> Goal: Leaving out every picture, copy the lines of the data exactly, from the first through the line containing "from mathutils import".

> Recorded information:
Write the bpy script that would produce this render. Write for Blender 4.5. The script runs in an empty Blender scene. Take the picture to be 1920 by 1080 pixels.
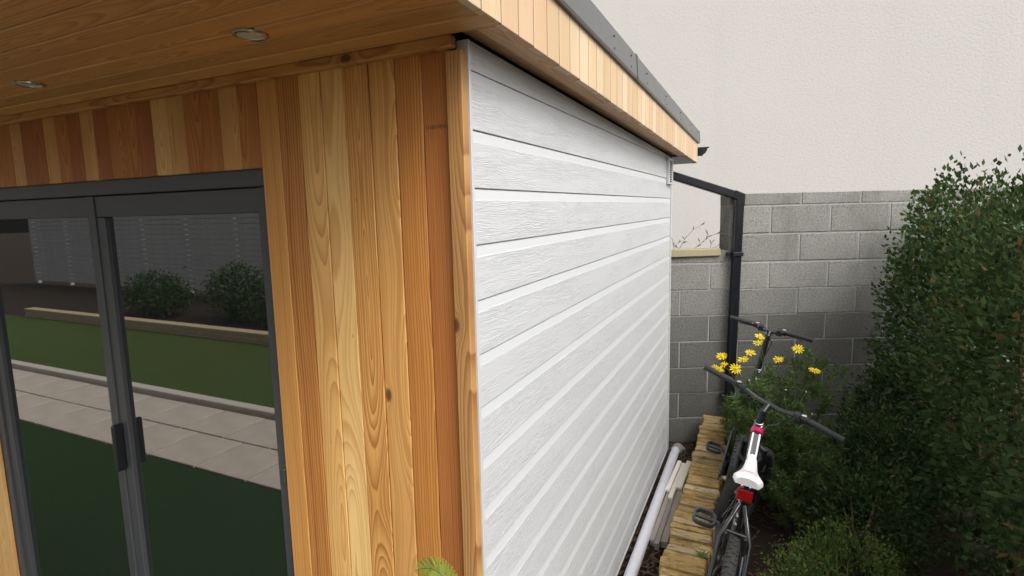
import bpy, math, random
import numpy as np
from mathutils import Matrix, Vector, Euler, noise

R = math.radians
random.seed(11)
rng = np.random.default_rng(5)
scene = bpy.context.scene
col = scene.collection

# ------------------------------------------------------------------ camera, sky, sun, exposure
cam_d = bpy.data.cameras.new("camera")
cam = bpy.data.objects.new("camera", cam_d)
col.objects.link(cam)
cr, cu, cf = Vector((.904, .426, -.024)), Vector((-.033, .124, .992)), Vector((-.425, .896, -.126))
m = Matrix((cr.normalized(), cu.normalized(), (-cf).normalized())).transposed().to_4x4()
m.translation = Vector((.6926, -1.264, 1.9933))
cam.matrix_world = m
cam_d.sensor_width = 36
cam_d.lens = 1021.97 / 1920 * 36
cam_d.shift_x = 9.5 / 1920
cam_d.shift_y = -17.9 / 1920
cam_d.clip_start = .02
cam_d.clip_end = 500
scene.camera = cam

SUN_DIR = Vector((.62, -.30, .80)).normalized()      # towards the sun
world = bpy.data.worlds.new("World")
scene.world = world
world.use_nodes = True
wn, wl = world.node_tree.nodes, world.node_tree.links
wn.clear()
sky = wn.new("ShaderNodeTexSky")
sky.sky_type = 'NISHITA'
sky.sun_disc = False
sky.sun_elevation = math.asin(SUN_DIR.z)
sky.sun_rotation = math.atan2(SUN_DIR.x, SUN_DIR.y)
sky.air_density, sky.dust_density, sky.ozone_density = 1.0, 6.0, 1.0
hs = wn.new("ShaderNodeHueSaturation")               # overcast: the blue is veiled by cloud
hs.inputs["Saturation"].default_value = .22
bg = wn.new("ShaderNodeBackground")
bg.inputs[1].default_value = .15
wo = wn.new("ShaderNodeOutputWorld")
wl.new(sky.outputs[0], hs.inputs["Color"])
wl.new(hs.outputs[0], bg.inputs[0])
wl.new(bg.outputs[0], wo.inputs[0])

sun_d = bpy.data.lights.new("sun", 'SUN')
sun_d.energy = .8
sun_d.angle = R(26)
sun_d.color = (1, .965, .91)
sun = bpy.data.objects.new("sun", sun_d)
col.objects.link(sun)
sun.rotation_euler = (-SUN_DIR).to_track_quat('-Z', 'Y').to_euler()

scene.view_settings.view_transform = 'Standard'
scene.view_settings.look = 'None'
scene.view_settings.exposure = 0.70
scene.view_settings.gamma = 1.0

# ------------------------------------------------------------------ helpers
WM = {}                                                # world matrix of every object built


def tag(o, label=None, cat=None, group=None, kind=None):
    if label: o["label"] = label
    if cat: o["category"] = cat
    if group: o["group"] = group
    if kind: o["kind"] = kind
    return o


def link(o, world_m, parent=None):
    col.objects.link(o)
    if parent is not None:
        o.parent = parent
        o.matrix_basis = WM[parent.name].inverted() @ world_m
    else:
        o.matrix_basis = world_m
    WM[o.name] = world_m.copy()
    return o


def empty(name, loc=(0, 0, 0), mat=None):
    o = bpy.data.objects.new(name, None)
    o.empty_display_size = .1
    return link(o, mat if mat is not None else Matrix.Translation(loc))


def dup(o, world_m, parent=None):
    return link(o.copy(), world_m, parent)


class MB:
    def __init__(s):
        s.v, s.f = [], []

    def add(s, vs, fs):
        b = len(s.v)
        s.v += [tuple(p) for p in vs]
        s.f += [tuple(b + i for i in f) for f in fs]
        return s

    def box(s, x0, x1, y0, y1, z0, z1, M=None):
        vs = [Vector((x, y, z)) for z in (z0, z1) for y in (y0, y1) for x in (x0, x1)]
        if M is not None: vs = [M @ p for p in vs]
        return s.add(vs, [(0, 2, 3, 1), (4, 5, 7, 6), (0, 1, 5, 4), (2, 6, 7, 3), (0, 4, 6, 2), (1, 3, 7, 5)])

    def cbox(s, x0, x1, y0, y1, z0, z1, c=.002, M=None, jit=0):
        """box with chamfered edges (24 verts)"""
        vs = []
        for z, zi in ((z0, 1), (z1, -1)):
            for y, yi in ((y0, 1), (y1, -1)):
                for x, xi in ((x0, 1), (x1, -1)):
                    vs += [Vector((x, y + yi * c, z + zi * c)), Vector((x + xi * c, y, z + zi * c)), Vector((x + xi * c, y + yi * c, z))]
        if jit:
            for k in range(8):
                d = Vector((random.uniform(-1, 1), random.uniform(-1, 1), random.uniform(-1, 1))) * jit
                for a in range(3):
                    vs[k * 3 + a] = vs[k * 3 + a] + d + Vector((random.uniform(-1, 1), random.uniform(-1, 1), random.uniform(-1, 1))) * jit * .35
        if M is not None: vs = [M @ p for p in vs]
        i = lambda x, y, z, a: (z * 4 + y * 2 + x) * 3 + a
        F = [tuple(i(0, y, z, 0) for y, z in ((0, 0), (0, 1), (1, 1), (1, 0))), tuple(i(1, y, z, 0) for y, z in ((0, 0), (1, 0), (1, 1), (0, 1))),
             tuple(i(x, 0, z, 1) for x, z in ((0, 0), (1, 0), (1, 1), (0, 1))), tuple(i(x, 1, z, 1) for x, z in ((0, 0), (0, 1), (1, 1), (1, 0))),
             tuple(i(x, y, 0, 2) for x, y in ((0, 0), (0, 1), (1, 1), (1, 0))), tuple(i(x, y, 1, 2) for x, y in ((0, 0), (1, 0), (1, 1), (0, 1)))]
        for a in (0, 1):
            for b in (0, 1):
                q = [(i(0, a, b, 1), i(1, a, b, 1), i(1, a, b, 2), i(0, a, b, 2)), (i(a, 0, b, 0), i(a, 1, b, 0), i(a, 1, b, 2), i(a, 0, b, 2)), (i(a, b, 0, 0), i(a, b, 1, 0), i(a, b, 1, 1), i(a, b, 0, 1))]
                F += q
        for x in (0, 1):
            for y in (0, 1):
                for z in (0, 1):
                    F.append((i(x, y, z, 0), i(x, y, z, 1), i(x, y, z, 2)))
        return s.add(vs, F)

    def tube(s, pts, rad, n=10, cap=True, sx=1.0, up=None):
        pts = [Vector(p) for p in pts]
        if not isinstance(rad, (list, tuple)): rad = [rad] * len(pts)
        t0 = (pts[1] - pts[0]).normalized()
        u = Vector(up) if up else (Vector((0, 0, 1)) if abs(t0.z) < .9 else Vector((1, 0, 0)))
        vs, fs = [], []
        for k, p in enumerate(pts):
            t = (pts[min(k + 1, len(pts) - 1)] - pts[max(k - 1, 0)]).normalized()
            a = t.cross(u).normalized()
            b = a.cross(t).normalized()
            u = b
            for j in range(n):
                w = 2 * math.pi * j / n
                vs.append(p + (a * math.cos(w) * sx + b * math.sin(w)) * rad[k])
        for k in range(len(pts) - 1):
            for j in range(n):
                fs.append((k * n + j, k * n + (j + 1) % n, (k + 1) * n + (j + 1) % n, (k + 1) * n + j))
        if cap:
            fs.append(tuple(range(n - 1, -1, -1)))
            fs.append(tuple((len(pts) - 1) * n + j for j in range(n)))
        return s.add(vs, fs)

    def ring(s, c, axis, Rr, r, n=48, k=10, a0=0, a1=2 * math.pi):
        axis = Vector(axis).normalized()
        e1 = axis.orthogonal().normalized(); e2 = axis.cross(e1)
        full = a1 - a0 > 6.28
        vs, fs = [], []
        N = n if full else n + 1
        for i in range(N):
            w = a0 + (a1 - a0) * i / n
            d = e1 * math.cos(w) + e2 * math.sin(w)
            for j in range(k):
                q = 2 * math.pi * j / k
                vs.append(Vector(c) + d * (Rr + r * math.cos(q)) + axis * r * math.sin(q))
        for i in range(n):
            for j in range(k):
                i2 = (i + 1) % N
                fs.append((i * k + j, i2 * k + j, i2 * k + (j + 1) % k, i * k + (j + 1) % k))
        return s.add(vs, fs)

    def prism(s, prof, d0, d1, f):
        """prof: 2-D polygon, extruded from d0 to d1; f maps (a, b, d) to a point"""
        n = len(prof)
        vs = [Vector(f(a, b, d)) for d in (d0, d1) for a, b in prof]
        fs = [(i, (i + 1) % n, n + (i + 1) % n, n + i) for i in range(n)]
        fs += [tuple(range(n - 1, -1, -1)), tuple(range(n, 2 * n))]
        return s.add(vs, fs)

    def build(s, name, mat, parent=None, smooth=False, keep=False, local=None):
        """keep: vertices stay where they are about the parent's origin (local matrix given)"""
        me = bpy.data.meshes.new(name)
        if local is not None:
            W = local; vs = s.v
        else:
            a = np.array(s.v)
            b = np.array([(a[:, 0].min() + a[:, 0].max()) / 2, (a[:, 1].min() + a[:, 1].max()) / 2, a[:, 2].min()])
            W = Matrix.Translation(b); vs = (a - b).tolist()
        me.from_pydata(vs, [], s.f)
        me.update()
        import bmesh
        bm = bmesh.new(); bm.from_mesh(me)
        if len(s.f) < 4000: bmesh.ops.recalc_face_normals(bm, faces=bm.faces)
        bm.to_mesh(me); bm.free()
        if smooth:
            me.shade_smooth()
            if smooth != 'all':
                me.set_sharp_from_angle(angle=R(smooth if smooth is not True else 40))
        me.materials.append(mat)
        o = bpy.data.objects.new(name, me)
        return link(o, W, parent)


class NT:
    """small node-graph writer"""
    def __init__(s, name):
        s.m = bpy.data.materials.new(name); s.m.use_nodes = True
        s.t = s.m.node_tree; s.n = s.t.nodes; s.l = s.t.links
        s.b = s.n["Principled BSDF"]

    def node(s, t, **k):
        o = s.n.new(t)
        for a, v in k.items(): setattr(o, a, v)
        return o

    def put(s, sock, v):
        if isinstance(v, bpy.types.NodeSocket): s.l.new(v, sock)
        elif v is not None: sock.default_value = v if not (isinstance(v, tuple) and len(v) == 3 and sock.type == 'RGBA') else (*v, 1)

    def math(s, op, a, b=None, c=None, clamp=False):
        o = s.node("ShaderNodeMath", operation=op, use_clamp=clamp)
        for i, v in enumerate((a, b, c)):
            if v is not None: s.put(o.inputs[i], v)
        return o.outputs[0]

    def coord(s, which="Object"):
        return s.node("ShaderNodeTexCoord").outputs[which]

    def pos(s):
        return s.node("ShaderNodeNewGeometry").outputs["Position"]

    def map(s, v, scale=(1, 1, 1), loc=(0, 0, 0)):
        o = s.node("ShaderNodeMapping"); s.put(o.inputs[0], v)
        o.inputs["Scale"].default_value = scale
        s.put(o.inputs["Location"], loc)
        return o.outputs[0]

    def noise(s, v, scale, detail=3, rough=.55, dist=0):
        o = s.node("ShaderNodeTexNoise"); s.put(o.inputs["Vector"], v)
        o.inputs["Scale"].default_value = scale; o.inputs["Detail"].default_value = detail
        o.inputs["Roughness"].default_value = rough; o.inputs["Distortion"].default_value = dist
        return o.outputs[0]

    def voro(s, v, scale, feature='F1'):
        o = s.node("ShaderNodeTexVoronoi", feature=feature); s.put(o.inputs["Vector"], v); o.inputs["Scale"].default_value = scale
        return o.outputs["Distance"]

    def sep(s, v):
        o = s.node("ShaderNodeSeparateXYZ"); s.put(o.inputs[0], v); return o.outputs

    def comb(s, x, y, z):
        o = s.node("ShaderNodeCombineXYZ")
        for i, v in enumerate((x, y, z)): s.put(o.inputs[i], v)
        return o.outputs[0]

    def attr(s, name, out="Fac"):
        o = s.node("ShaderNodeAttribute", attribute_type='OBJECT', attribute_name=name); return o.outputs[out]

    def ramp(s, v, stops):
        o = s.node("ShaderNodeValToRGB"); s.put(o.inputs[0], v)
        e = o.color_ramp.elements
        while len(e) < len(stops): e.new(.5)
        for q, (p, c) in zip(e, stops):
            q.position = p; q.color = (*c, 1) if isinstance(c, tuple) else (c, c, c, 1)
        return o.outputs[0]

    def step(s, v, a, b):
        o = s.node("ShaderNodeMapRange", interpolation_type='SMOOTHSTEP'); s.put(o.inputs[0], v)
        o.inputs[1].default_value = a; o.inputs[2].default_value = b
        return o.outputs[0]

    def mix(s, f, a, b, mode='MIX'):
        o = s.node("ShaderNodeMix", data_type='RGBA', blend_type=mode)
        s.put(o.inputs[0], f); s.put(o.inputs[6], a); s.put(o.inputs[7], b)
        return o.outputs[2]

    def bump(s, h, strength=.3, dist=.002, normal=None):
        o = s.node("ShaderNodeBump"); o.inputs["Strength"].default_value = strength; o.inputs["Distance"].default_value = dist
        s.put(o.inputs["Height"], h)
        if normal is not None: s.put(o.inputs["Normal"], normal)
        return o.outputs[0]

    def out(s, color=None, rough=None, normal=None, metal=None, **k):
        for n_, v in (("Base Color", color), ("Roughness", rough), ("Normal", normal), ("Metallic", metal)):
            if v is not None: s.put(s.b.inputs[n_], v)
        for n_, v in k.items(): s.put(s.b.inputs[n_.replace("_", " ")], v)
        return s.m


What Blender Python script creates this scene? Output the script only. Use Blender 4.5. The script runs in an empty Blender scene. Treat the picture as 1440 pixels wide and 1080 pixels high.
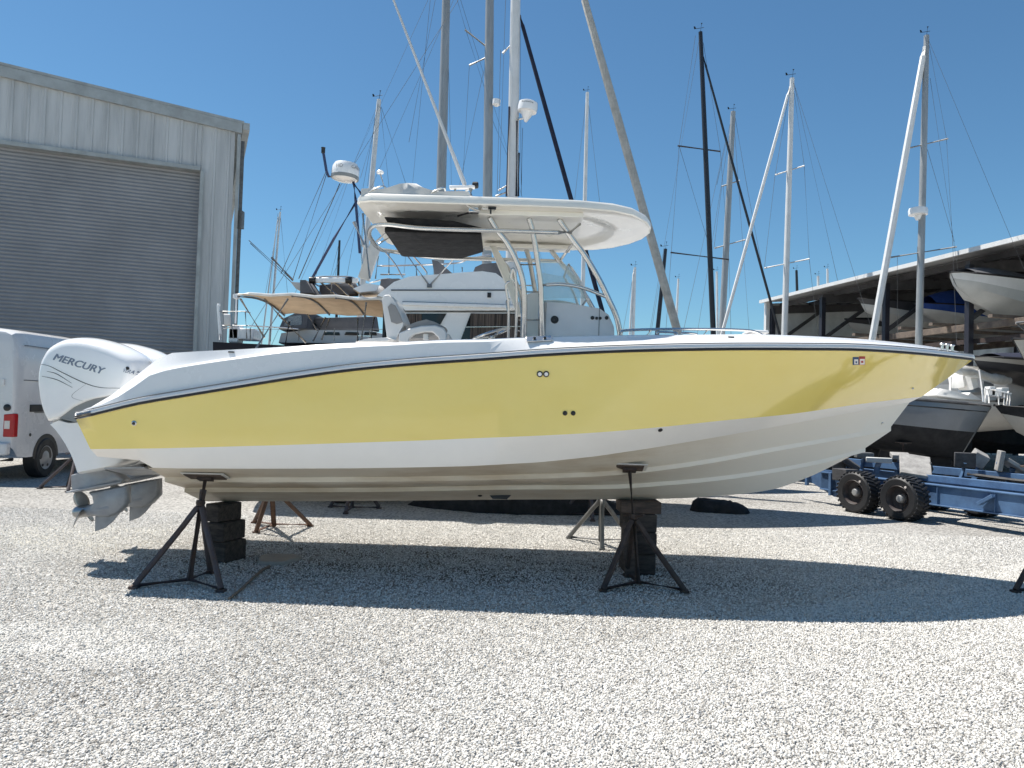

> The response:
Write the bpy script that would produce this render. Write for Blender 4.5. The script runs in an empty Blender scene. Take the picture to be 1920 by 1080 pixels.
import bpy, math, random
import numpy as np
from mathutils import Matrix, Vector, Euler, noise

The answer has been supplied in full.